▸ **WHAT IS EXPECTED**: Your answer should be a single number: the count of lines that include "picture".

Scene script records
===============
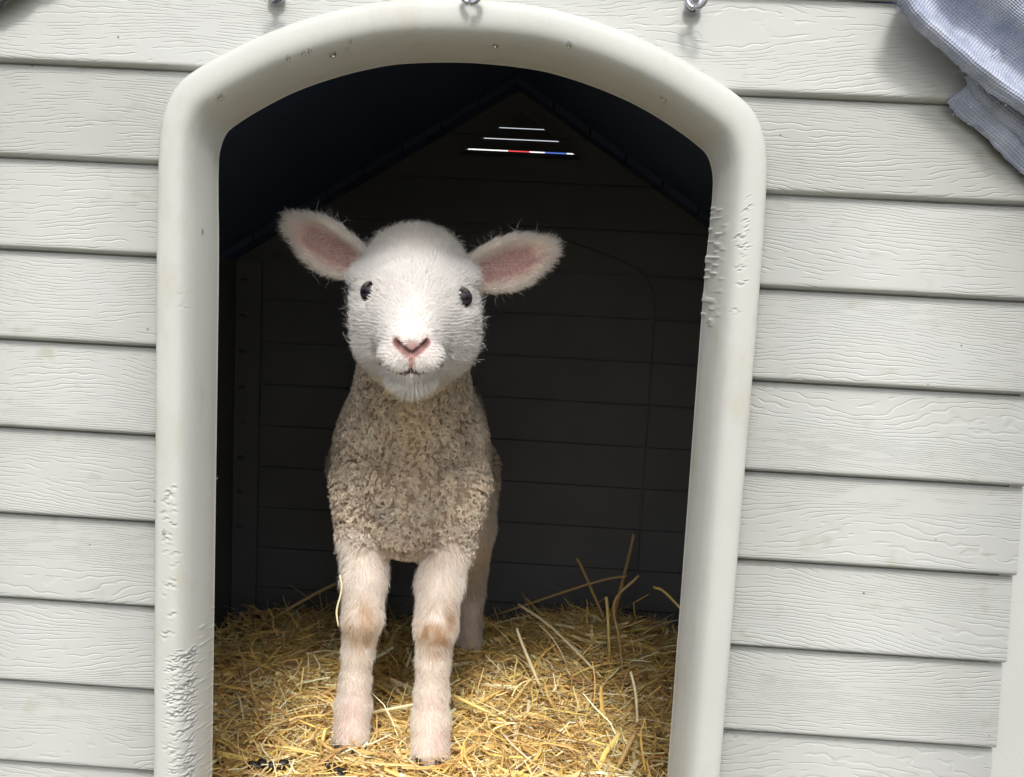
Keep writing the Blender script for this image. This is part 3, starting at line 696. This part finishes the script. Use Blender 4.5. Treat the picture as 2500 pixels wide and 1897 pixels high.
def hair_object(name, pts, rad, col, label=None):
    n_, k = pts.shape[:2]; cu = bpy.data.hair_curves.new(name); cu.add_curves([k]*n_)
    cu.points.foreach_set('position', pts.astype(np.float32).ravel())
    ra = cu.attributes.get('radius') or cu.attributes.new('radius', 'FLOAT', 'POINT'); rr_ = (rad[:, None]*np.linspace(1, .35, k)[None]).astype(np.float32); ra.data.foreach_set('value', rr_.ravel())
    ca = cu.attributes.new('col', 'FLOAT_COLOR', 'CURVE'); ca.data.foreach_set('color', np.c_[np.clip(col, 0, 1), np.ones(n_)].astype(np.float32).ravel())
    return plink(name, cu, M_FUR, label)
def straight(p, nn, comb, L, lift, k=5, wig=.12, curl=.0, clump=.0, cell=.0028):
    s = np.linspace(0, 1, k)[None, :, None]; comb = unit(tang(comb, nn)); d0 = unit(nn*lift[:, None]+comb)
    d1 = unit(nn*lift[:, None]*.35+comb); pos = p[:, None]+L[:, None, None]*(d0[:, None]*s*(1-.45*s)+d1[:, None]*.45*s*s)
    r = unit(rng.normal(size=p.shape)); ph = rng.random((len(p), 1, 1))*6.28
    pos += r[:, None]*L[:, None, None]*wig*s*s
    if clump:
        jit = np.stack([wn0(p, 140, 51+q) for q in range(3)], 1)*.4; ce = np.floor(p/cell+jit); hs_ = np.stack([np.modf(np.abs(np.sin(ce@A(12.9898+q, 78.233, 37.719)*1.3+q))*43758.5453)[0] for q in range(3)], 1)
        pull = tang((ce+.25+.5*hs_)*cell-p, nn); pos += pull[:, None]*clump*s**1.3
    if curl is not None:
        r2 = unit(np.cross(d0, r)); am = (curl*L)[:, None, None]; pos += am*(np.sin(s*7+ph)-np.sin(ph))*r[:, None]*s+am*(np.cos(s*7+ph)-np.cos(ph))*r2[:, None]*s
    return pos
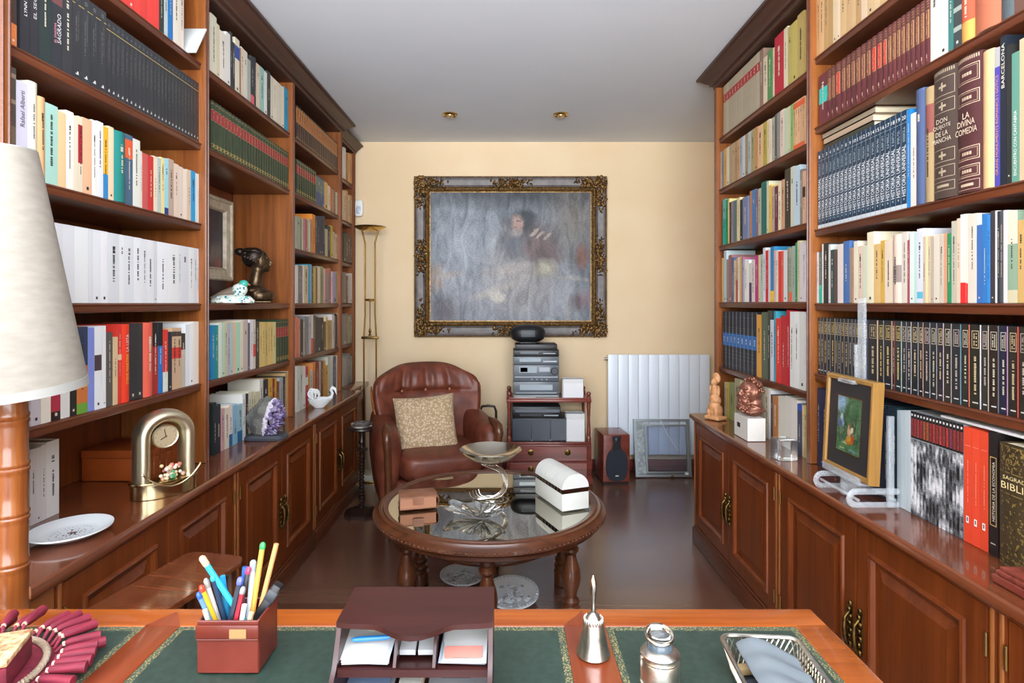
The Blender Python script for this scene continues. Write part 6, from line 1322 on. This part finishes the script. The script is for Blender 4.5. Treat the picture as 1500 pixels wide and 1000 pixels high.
===============
▸ **FULL ANSWER**: 2